No WSL yet? See the WSL install guide.
Install FFmpeg
sudo apt update && sudo apt install -y ffmpeg
Confirm:
ffmpeg -version
The fast way: remux (no re-encoding)
Most MOV and MKV files already contain H.264 video and AAC audio — exactly what MP4 wants. In that case you just change the container, copying the streams as-is:
ffmpeg -i input.mkv -c copy output.mp4
-c copy means “don’t re-encode, just repackage.” It finishes in seconds even for large files and loses nothing. The same works for MOV:
ffmpeg -i input.mov -c copy output.mp4
When remux fails: re-encode
If the remux errors out or the resulting file won’t play, a stream isn’t MP4-compatible. Re-encode the video to H.264 and the audio to AAC:
ffmpeg -i input.mkv -c:v libx264 -crf 20 -preset medium -c:a aac -b:a 192k output.mp4
-c:v libx264 -crf 20re-encodes video at high quality.-c:a aac -b:a 192kre-encodes audio to AAC.
This is slower and slightly lossy, but it produces an MP4 that plays everywhere. For more on the CRF quality dial, see compress a video without losing quality.

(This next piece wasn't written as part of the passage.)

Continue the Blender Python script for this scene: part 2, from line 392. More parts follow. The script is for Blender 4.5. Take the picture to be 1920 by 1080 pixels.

Keep the video, fix only the audio
Sometimes the video is fine for MP4 but the audio codec isn’t. Copy the video and re-encode just the sound — fast, since video re-encoding is the slow part:
ffmpeg -i input.mkv -c:v copy -c:a aac -b:a 192k output.mp4
Which approach to use
| -c copy | Remux: fastest, lossless, needs compatible codecs |
|---|---|
| -c:v copy -c:a aac | Keep video, re-encode incompatible audio |
| -c:v libx264 -c:a aac | Full re-encode for incompatible video |
| ffprobe input.mkv | Inspect codecs before deciding |
Convert a whole folder
To remux every MKV in a folder to MP4 (fast path), into a subfolder:
mkdir -p mp4
for f in *.mkv; do ffmpeg -i "$f" -c copy "mp4/${f%.mkv}.mp4"; done
If some files fail the remux because of codecs, rerun those with the re-encode command. The same loop works for MOV by changing the pattern to *.mov.
Wrapping up
Converting MOV or MKV to MP4 on Windows is usually instant: ffmpeg -i input.mkv -c copy output.mp4 repackages the file with no quality loss when the codecs are already MP4-compatible. Check with ffprobe, and fall back to a libx264/aac re-encode only when a stream isn’t supported.
It’s free, it batches, and it runs in WSL — so nothing gets uploaded. The same FFmpeg install handles extracting audio to MP3 and trimming without re-encoding.